Adoptée dans le cadre du Congressional Review Act (CRA), si elle était définitivement adoptée par le Congrès, cette abrogation empêcherait l’OCC d’émettre une nouvelle règle « substantiellement » similaire, à moins d’obtenir une autorisation légale par le Congrès.

Le président de l’American Bankers Association (ABA) s’est félicité de ce vote, estimant que cette règle introduisait des critères arbitraires et limitait la prévisibilité des autorisations.

Une résolution similaire a été introduite par le représentant Andy Barr (R - Ky) à la Chambre, mais n’a pas encore été votée.

Dès le lendemain, l’OCC a publié une règle intérimaire restaurant la procédure d’examen accélérée et la procédure simplifiée susmentionnées, ainsi que les lignes directrices accompagnant la règle.

Elle emboîte le pas de la Federal Deposit Insurance Corporation (FDIC), chargée de la supervision des state banks, qui avait dès le 3 mars proposé une règle abrogeant ses lignes directrices de 2024, qui durcissaient également le contrôle des concentrations.

 

 

Situation des marchés

 

Au cours de la semaine écoulée (de vendredi à jeudi), les indices boursiers ont progressé de +0,3 % à la fois pour le S&P 500, à 5 664, et pour le Nasdaq, à 17 928.

Les rendements des obligations souveraines américaines (Treasuries) à 2 ans et à 10 ans ont progressé de +17 pb, à 3,88 % et +15 pb 4,38 % respectivement.

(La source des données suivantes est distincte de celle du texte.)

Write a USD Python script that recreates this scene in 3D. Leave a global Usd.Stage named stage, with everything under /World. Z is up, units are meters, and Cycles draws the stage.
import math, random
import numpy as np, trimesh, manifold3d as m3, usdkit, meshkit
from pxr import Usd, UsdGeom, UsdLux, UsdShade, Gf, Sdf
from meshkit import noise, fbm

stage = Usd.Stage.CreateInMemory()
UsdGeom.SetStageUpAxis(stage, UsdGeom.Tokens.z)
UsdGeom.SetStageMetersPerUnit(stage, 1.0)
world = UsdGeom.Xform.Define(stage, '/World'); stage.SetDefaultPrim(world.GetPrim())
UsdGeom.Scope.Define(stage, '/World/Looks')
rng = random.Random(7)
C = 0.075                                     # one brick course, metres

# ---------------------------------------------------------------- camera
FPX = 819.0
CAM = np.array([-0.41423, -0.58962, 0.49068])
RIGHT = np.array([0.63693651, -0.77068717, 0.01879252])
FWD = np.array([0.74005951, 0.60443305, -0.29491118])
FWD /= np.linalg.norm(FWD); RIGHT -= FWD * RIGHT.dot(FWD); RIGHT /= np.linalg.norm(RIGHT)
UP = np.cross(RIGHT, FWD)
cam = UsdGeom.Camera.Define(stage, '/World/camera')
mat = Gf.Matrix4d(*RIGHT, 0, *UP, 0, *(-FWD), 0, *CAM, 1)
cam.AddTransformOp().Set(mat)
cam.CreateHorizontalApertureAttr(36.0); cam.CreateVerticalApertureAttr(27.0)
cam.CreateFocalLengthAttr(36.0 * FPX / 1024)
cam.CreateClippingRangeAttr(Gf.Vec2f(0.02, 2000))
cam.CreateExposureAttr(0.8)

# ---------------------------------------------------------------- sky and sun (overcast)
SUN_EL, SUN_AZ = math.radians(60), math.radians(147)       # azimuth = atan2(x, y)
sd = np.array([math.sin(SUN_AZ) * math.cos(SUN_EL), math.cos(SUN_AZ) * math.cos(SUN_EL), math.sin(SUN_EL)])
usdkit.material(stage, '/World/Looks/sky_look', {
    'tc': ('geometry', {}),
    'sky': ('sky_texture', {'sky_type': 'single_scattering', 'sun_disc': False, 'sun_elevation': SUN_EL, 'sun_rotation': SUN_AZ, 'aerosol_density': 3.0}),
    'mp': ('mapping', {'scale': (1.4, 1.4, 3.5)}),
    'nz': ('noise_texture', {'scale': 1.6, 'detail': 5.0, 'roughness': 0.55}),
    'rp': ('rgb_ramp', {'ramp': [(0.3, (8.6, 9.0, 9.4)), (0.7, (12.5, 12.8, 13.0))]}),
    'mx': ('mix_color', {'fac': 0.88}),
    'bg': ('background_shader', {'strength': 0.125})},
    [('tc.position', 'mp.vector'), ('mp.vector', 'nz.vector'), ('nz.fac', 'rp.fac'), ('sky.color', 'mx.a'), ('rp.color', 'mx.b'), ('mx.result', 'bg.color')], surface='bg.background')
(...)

Après un recul en début de semaine, les indices boursiers se sont redressés, soutenus par un possible assouplissement des restrictions à l’exportation de semi-conducteurs, les déclarations rassurantes du président de la Fed sur l’état de l’économie, et l’annonce d’un accord commercial entre les États-Unis et le Royaume-Uni.

 

Brèves


Le 8 mai, le Sénat a voté, à 49 voix contre 48, le blocage du GENIUS Act, une proposition de loi bipartisane visant à encadrer les stablecoins. Le texte, qui nécessitait un minimum de 60 voix pour pouvoir être débattu et voté en séance plénière, n’a recueilli aucun soutien du côté démocrate (alors que ces derniers avaient pour certains voté en faveur du texte lors des précédentes étapes procédurales), estimant qu’en l’état, le texte ne contient pas encore les mesures nécessaires à la bonne protection des consommateurs. Trois sénateurs républicains se sont également prononcés contre. Elizabeth Warren, (D – Massachussets), a souligné que le texte exacerbait le risque de corruption de l’industrie. Ce vote compromet le calendrier fixé par l’administration républicaine pour l’adoption, d’ici l’été, d’un cadre législatif sur les stablecoins.